Short exercise:
Produce an exact copy of all the data below, dropping every image.

Information supplied:
--- start ---

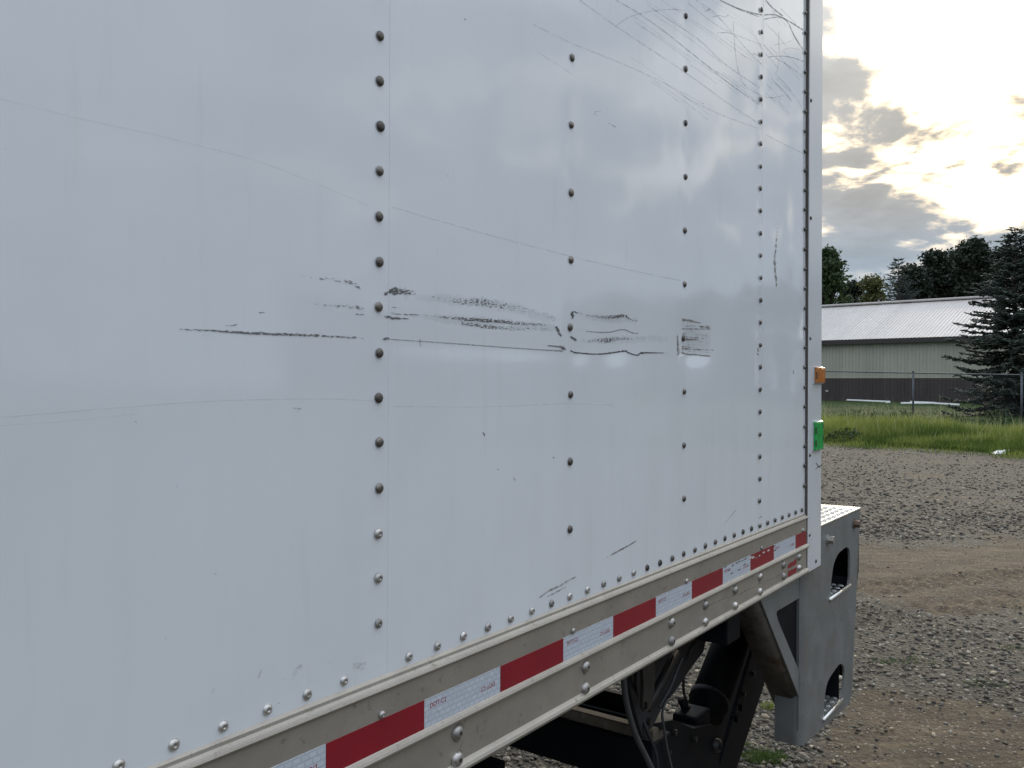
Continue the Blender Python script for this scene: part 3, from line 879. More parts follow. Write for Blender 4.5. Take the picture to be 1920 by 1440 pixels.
# reflective tape ----------------------------------------------------------
def text_mesh(body, size):
    c = bpy.data.curves.new('print', 'FONT'); c.body = body; c.size = size; c.align_x = 'LEFT'; c.extrude = 0.0
    o = bpy.data.objects.new('print', c); COL.objects.link(o)
    bpy.context.view_layer.update()
    me = bpy.data.meshes.new_from_object(o.evaluated_get(bpy.context.evaluated_depsgraph_get()))
    bpy.data.objects.remove(o)
    me.materials.clear(); me.materials.append(M['ink'])
    return me
TXT = text_mesh('DOT-C2', 0.0082)
edges = [-2.47, -2.093, -1.716, -1.337, -0.959, -0.580, -0.2013, 0.1759, 0.5498, 0.9335, 1.3056, 1.684, 2.0623, 2.438, 2.827, 3.203, 3.60, 3.815]
for i in range(len(edges) - 1):
    u0, u1 = edges[i] * D, edges[i + 1] * D
    red = i % 2 == 0
    o = box('reflective_tape', (u0 + (0.0004 if not red else 0), -0.0063 - (0.0001 if red else 0), H(8.085)), (u1 - (0.0004 if not red else 0), -0.0054, H(7.405)), M['red'] if red else M['white_tape'], rail)
    if red: o['label'] = 'red strip of reflective tape'
    else:
        o['label'] = 'white strip of reflective tape'
        if u1 > 0 or edges[i] > -0.7:
            a = link('printed_mark', TXT, o); a.location = (u0 + 0.010, -0.0066, H(7.405) - 0.0125); a.rotation_euler = (math.pi / 2, 0, 0)
            b_ = link('printed_mark', TXT, o); b_.location = (u1 - 0.012, -0.0066, H(7.405) - 0.0165); b_.rotation_euler = (math.pi / 2, math.pi, 0)
# torn scraps of red tape between the end bolts
for (hy0, hy1, sk) in ((8.62, 8.86, 0.05), (8.98, 9.26, 0.0)):
    bm = bmesh.new()
    u0, u1 = 3.455 * D, 3.62 * D
    pts = [(u0, H(hy1)), (u1, H(hy1)), (u1 + .002, H(hy0 - sk)), (u0 + (u1 - u0) * .6, H(hy0 - sk * .3) - .002), (u0 + (u1 - u0) * .3, H(hy0)), (u0 + .002, H(hy0 + .04))]
    add_prism(bm, pts, -0.0062, -0.0054)
    bm_obj('tape_scrap', bm, M['red'], rail)

# corner post --------------------------------------------------------------
bm = bmesh.new()
add_box(bm, (UEDGE + 0.004, -0.0085, H(9.62)), (UPOST, 0.10, WTOP), 0.003, 2)
post = bm_obj('corner_post', bm, M['post'], T)
box('seal_strip', (UEDGE - 0.0005, -0.0068, H(9.45)), (UEDGE + 0.0045, 0.01, WTOP), M['seal'], T)
for py in (191, 411, 635, 852, 1000):
    p = P(1516, py); put(RS, post, UEDGE + 0.014, p.z, 0.0085)
p = P(1521, 1052); put(RS, post, UEDGE + 0.07, p.z, 0.0085)
box('rust_streak', (UEDGE + 0.03, -0.0088, H(9.62) + 0.0005), (UPOST - 0.004, -0.0083, H(9.56)), M['rust'], post)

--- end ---

Response:
Continue the Blender Python script for this scene: part 3, from line 879. More parts follow. Write for Blender 4.5. Take the picture to be 1920 by 1440 pixels.
# reflective tape ----------------------------------------------------------
def text_mesh(body, size):
    c = bpy.data.curves.new('print', 'FONT'); c.body = body; c.size = size; c.align_x = 'LEFT'; c.extrude = 0.0
    o = bpy.data.objects.new('print', c); COL.objects.link(o)
    bpy.context.view_layer.update()
    me = bpy.data.meshes.new_from_object(o.evaluated_get(bpy.context.evaluated_depsgraph_get()))
    bpy.data.objects.remove(o)
    me.materials.clear(); me.materials.append(M['ink'])
    return me
TXT = text_mesh('DOT-C2', 0.0082)
edges = [-2.47, -2.093, -1.716, -1.337, -0.959, -0.580, -0.2013, 0.1759, 0.5498, 0.9335, 1.3056, 1.684, 2.0623, 2.438, 2.827, 3.203, 3.60, 3.815]
for i in range(len(edges) - 1):
    u0, u1 = edges[i] * D, edges[i + 1] * D
    red = i % 2 == 0
    o = box('reflective_tape', (u0 + (0.0004 if not red else 0), -0.0063 - (0.0001 if red else 0), H(8.085)), (u1 - (0.0004 if not red else 0), -0.0054, H(7.405)), M['red'] if red else M['white_tape'], rail)
    if red: o['label'] = 'red strip of reflective tape'
    else:
        o['label'] = 'white strip of reflective tape'
        if u1 > 0 or edges[i] > -0.7:
            a = link('printed_mark', TXT, o); a.location = (u0 + 0.010, -0.0066, H(7.405) - 0.0125); a.rotation_euler = (math.pi / 2, 0, 0)
            b_ = link('printed_mark', TXT, o); b_.location = (u1 - 0.012, -0.0066, H(7.405) - 0.0165); b_.rotation_euler = (math.pi / 2, math.pi, 0)
# torn scraps of red tape between the end bolts
for (hy0, hy1, sk) in ((8.62, 8.86, 0.05), (8.98, 9.26, 0.0)):
    bm = bmesh.new()
    u0, u1 = 3.455 * D, 3.62 * D
    pts = [(u0, H(hy1)), (u1, H(hy1)), (u1 + .002, H(hy0 - sk)), (u0 + (u1 - u0) * .6, H(hy0 - sk * .3) - .002), (u0 + (u1 - u0) * .3, H(hy0)), (u0 + .002, H(hy0 + .04))]
    add_prism(bm, pts, -0.0062, -0.0054)
    bm_obj('tape_scrap', bm, M['red'], rail)

# corner post --------------------------------------------------------------
bm = bmesh.new()
add_box(bm, (UEDGE + 0.004, -0.0085, H(9.62)), (UPOST, 0.10, WTOP), 0.003, 2)
post = bm_obj('corner_post', bm, M['post'], T)
box('seal_strip', (UEDGE - 0.0005, -0.0068, H(9.45)), (UEDGE + 0.0045, 0.01, WTOP), M['seal'], T)
for py in (191, 411, 635, 852, 1000):
    p = P(1516, py); put(RS, post, UEDGE + 0.014, p.z, 0.0085)
p = P(1521, 1052); put(RS, post, UEDGE + 0.07, p.z, 0.0085)
box('rust_streak', (UEDGE + 0.03, -0.0088, H(9.62) + 0.0005), (UPOST - 0.004, -0.0083, H(9.56)), M['rust'], post)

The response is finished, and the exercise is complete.